Given problem :: Identify each line below containing the string "from" and copy it.

— start of Data extract —

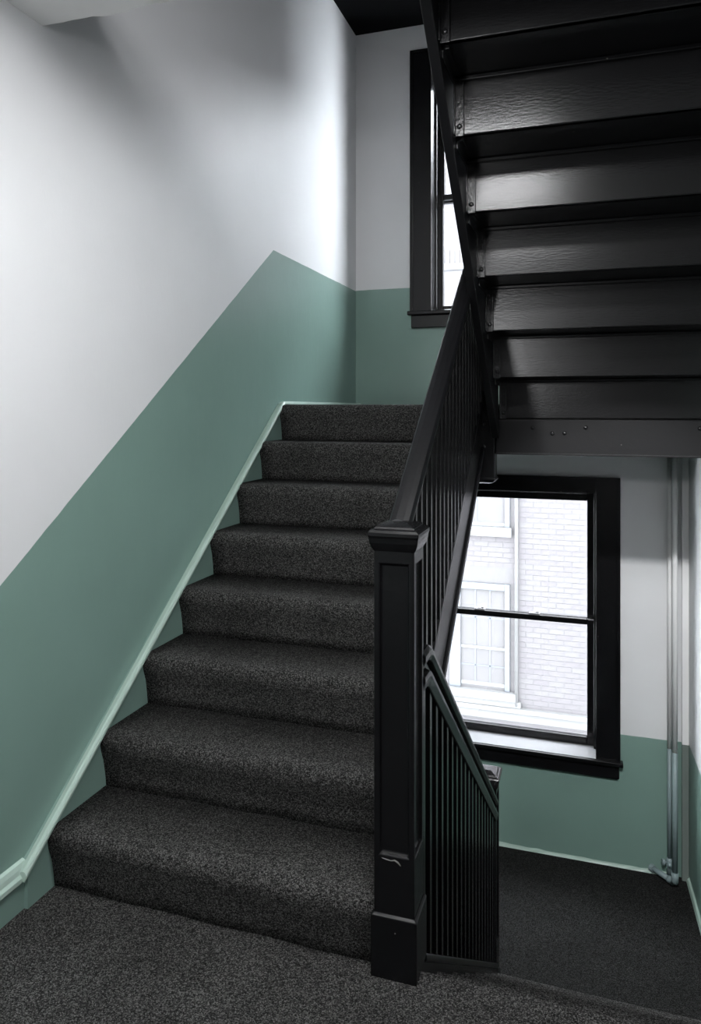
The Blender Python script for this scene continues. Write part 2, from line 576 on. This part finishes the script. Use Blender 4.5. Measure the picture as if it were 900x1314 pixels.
# ------------------------------------------------------------------ carpeted flight up (flight A)
XSK = -1.52                     # face of the green wall string
XST = -0.52                     # carpet ends at the black outer string
stair = thing('staircase', ((XSK + XST) / 2, Y1, 0), 'charcoal carpeted flight of eight steps climbing beside the green wall', 'stairs')
def step_profile(y0, z0, rise, go, nose=0.030, last=False):
    r = rise
    p = [(0, 0), (-0.004, r * 0.2), (-0.013, r * 0.48), (-nose + 0.004, r * 0.68), (-nose, r * 0.80), (-nose + 0.003, r * 0.90), (-nose + 0.012, r * 0.965), (-nose + 0.028, r * 0.993), (-nose + 0.05, r)]
    p += [(go, r), (go, 0)]
    return [(y0 + a, z0 + b) for a, b in p]
def make_step(x0, x1, y0, z0, rise, go, mat, parent, nose=0.03):
    mb = MB()
    prof = step_profile(y0, z0, rise, go, nose)
    nx = 12
    rings = []
    for i in range(nx + 1):
        x = x0 + (x1 - x0) * i / nx
        k = 0.0025 * math.sin(i * 1.7 + z0 * 9)
        rings.append([(x, y + (k if j < 8 else 0), z) for j, (y, z) in enumerate(prof)])
    mb.rings(rings)
    o = mb.build('step', mat, parent, smooth=False)
    me = o.data
    for p in me.polygons:
        if abs(p.normal.x) < 0.5:
            p.use_smooth = True
    return o
for k in range(NST):
    go = GO if k < 7 else 0.06
    make_step(XSK, XST, Y1 + k * GO, k * RI, RI, go + (0.002 if k < 7 else 0), M['carpet'], stair)
# green wall string with its pale bead
def zs(y):
    return 0.133 + 0.7285 * (y - 1.714)
ytop = 3.514
mb = MB()
mb.prism_x([(1.705, -0.02), (1.705, zs(1.705)), (ytop, zs(ytop)), (YB, zs(ytop)), (YB, zs(ytop) - 0.04), (ytop + 0.1, zs(ytop) - 0.30), (2.1, -0.02)], XW + 0.001, XSK)
ws = mb.build('wall_string', M['green'], stair)
ws['label'] = 'green skirting string on the wall with a pale bead'
bead = [(0.003, -0.019), (0.006, -0.019), (0.012, -0.011), (0.013, 0.0), (0.009, 0.008), (0, 0.010), (-0.010, 0.006), (-0.024, 0.0)]
mb = MB()
rings = []
for (y, z) in ((1.685, zs(1.685) - 0.004), (ytop - 0.01, zs(ytop - 0.01)), (ytop + 0.01, zs(ytop) + 0.003), (YB, zs(ytop) + 0.003)):
    rings.append([(XSK + u, y, z + w) for u, w in bead])
mb.rings(rings)
bd = mb.build('bead', M['green_light'], ws)
# black outer string
def sa_top(y):
    return 0.646 + 0.742 * (y - 2.336)
mb = MB()
mb.prism_x([(1.88, sa_top(1.88)), (3.47, sa_top(3.47)), (3.47, sa_top(3.47) - 0.27), (1.88, sa_top(1.88) - 0.285)], -0.52, -0.485)
os_ = mb.build('outer_string', M['black'], stair, bevel=0.002)
os_['label'] = 'black outer string below the balusters'
mb = MB()
for o0, h in ((0.0, 0.016),):
    mb.prism_x([(1.88, sa_top(1.88)), (3.47, sa_top(3.47)), (3.47, sa_top(3.47) + h), (1.88, sa_top(1.88) + h)], -0.523, -0.478)
mb.build('string_cap', M['black_satin'], os_, bevel=0.003)
mb = MB()
mb.prism_x([(1.88, sa_top(1.88) - 0.245), (3.47, sa_top(3.47) - 0.235), (3.47, sa_top(3.47) - 0.27), (1.88, sa_top(1.88) - 0.285)], -0.485, -0.476)
mb.build('string_moulding', M['black_satin'], os_, bevel=0.003)

# ------------------------------------------------------------------ newel posts
def newel(name, cx, cy, z0, z1, label, base=None, cap_z=None, pendant=None, bolts=None, panel=None, half=0.052, gloss_cap=False):
    t = thing(name, (cx, cy, z0), label, 'newel post', 'square panelled newel posts')
    bm_ = MB()
    h = half
    bmx = bmesh.new()
    bmesh.ops.create_cube(bmx, size=1.0)
    for v in bmx.verts:
        v.co = Vector((cx + v.co.x * 2 * h, cy + v.co.y * 2 * h, (z0 + z1) / 2 + v.co.z * (z1 - z0)))
    if panel:
        for zc in panel:
            bmesh.ops.bisect_plane(bmx, geom=bmx.verts[:] + bmx.edges[:] + bmx.faces[:], plane_co=(0, 0, zc), plane_no=(0, 0, 1))
        fs = [f for f in bmx.faces if abs(f.normal.z) < 0.1 and panel[0] < f.calc_center_median().z < panel[1]]
        bmesh.ops.inset_individual(bmx, faces=fs, thickness=0.020, depth=0.0)
        bmesh.ops.inset_individual(bmx, faces=fs, thickness=0.006, depth=-0.010)
    bm_.merge(bmx)
    bm_.build('shaft', M['black'], t, bevel=0.0025)
    if base:
        mb = MB()
        mb.squares(cx, cy, [(h + 0.007, z0 - 0.002), (h + 0.007, z0 + base - 0.004), (h + 0.001, z0 + base)])
        mb.build('plinth', M['black'], t, bevel=0.003)
    if cap_z is not None:
        c = cap_z
        mb = MB()
        k = h / 0.052
        mb.squares(cx, cy, [(h, c - 0.062), (h + 0.006, c - 0.052), (h + 0.010, c - 0.040), (0.0635 * k, c - 0.028), (0.0655 * k, c - 0.022), (0.0655 * k, c - 0.014), (0.061 * k, c - 0.008),
                            (0.052 * k, c - 0.006), (0.050 * k, c), (0.020, c + 0.010)])
        mb.build('cap', M['stool'] if gloss_cap else M['black'], t, bevel=0.002)
    if pendant:
        mb = MB()
        mb.squares(cx, cy, [(h + 0.004, z0 + 0.012), (h + 0.004, z0 + 0.002), (h - 0.008, z0 - 0.010), (h - 0.022, z0 - 0.016)])
        mb.build('pendant', M['black'], t, bevel=0.002)
    for (bx, bz) in bolts or ():
        mb = MB()
        mb.dome((bx, cy - h, bz), 0.010, '-y', 0.6)
        mb.build('bolt', M['dark_metal'], t, smooth=True)
    return t
n1 = newel('newel_post', -0.468, 1.831, 0.0, 1.072, 'tall black newel post at the foot of the carpeted stairs', base=0.158, cap_z=1.123, panel=(0.29, 1.045))
# worn edge at the newel panel's foot, bevel highlight put into its pale colour
mb = MB()
mb.tube([(-0.500, 1.7795, 0.296), (-0.486, 1.7785, 0.294), (-0.476, 1.778, 0.293), (-0.466, 1.778, 0.296), (-0.458, 1.7785, 0.292), (-0.451, 1.779, 0.284)], [0.0006, 0.0014, 0.001, 0.0018, 0.0022, 0.0008], 6)
mb.build('chip_highlight', M['chip_glint'], n1)
newel('newel_post', -0.481, 3.512, 1.085, 2.45, 'black newel post hanging below the upper landing, bolted to its beam', pendant=True, cap_z=2.50, bolts=((-0.481, 1.344), (-0.479, 1.243)), half=0.051)
newel('newel_post', -0.472, 3.510, ZLOW, -0.33, 'newel post at the lower landing, only its glinting cap showing behind the descending rail', base=0.16, cap_z=-0.283, panel=(-1.1, -0.36), half=0.052, gloss_cap=True)

# ------------------------------------------------------------------ balustrade of the flight up
balA = thing('balustrade', (-0.47, 1.9, 0.4), 'black balustrade climbing from the tall newel post to the upper landing', 'balustrade')
def ra_top(y):
    return 1.182 + 0.746 * (y - 1.895)
CXA = -0.467
rail_prof = [(-0.031, -0.012), (-0.031, -0.026), (-0.024, -0.036), (0.024, -0.036), (0.031, -0.026), (0.031, -0.012), (0.024, -0.003), (0.010, 0.0), (-0.010, 0.0), (-0.024, -0.003)]
mb = MB()
rings = []
for y, dz in ((1.815, 0), (3.465, 0)):
    rings.append([(CXA + u, y - w * 0.0, ra_top(y) + dz + w) for u, w in rail_prof])
mb.rings(rings)
hr = mb.build('handrail', M['black_satin'], balA, bevel=0.004, seg=3)
mb = MB()
sub = [(-0.017, -0.034), (-0.022, -0.058), (0.022, -0.058), (0.017, -0.034)]
mb.rings([[(CXA + u, y, ra_top(y) + w) for u, w in sub] for y in (1.88, 3.465)])
mb.build('rail_fillet', M['black'], hr, bevel=0.002)
mb = MB()
mb.dome((CXA - 0.004, 1.822, 1.120), 0.026, 'z', 0.6, 14, 5)
mb.build('rail_end', M['black_satin'], hr, smooth=True)
y = 1.935
bal_proto = None
while y < 3.45:
    z0, z1 = sa_top(y) + 0.004, ra_top(y) - 0.05
    o = B(-0.4975, -0.4785, y - 0.010, y + 0.010, z0, z1).build('baluster', M['black'], balA)
    y += 0.070

# ------------------------------------------------------------------ flight down (flight C)
GC, RC = 0.240, 0.175
XCL = -0.435
stC = thing('staircase', (0.05, YC, ZLOW), 'carpeted flight going down to the lower landing, its nosings stacked edge-on', 'stairs')
for k in range(1, 8):
    make_step(XCL, XR + 0.07, YC + k * GC, -RC * k, -RC, 0, M['carpet'], stC) if False else None
for k in range(1, 8):
    # step k is the tread at z = -RC*k, its nosing toward +y
    yn = YC + k * GC
    z = -RC * k
    pts = [(yn - GC - 0.025, z), (yn - 0.022, z)]
    pts += [(yn - 0.022 + 0.022 * math.sin(a), z - 0.022 + 0.022 * math.cos(a)) for a in (0.5, 1.0, 1.57, 2.2)]
    pts += [(yn - 0.018, z - RC), (yn - 0.05, z - RC - 0.02), (yn - GC - 0.025, z - 0.04)]
    mb = MB()
    mb.prism_x(pts, XCL, XR + 0.03)
    mb.build('step', M['carpet'], stC)
mb = MB()
mb.prism_x([(YC - 0.02, -0.02), (YC - 0.02, -RC + 0.02), (YC + 0.0, -RC), (YC - 0.04, -RC), (YC - 0.06, -0.03)], XCL, XR + 0.03)
mb.build('top_riser', M['carpet'], stC)
def sc_top(y):
    return 0.018 - 0.730 * (y - 1.835)
mb = MB()
mb.prism_x([(1.80, sc_top(1.80)), (3.462, sc_top(3.462)), (3.462, sc_top(3.462) - 0.28), (1.80, sc_top(1.80) - 0.28)], -0.46, -0.416)
o = mb.build('outer_string', M['black'], stC, bevel=0.002)
o['label'] = 'black outer string under the dense balusters'

balC = thing('balustrade', (-0.44, 1.9, 0), 'black balustrade going down behind the tall newel to the lower landing', 'balustrade')
def rc_top(y):
    return 0.726 - 0.787 * (y - 2.05)
CXC = -0.443
mb = MB()
prof = [(-0.033, -0.014), (-0.033, -0.028), (-0.026, -0.044), (0.026, -0.044), (0.033, -0.028), (0.033, -0.014), (0.024, -0.003), (0.010, 0), (-0.010, 0), (-0.024, -0.003)]
rings = []
for y, z in ((1.884, 0.787), (1.955, 0.785), (1.978, 0.777), (1.995, 0.766), (3.455, rc_top(3.455))):
    rings.append([(CXC + u, y, z + w) for u, w in prof])
mb.rings(rings)
hrc = mb.build('handrail', M['black'], balC, bevel=0.003)
mb = MB()
prof2 = [(-0.015, -0.040), (-0.015, -0.062), (-0.032, -0.068), (-0.032, -0.082), (-0.024, -0.112), (0.024, -0.112), (0.032, -0.082), (0.032, -0.068), (0.015, -0.062), (0.015, -0.040)]
rings = []
for y, z in ((1.884, 0.787), (1.945, 0.785), (1.965, 0.777), (1.985, 0.762), (3.455, rc_top(3.455))):
    rings.append([(CXC + u, y, z + w) for u, w in prof2])
mb.rings(rings)
mb.build('rail_fillet', M['black'], hrc, bevel=0.003)
mb = MB()
mb.prism_x([(1.885, sc_top(1.885)), (3.462, sc_top(3.462)), (3.462, sc_top(3.462) + 0.02), (1.885, sc_top(1.885) + 0.02)], -0.468, -0.408)
mb.build('shoe_rail', M['black_satin'], balC, bevel=0.003)
y = 1.93
while y < 3.45:
    B(-0.448, -0.424, y - 0.012, y + 0.012, sc_top(y) + 0.016, min(rc_top(y), 0.79) - 0.105).build('baluster', M['black'], balC)
    y += 0.084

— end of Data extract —

Exercise output ::
The Blender Python script for this scene continues. Write part 2, from line 576 on. This part finishes the script. Use Blender 4.5. Measure the picture as if it were 900x1314 pixels.
balA = thing('balustrade', (-0.47, 1.9, 0.4), 'black balustrade climbing from the tall newel post to the upper landing', 'balustrade')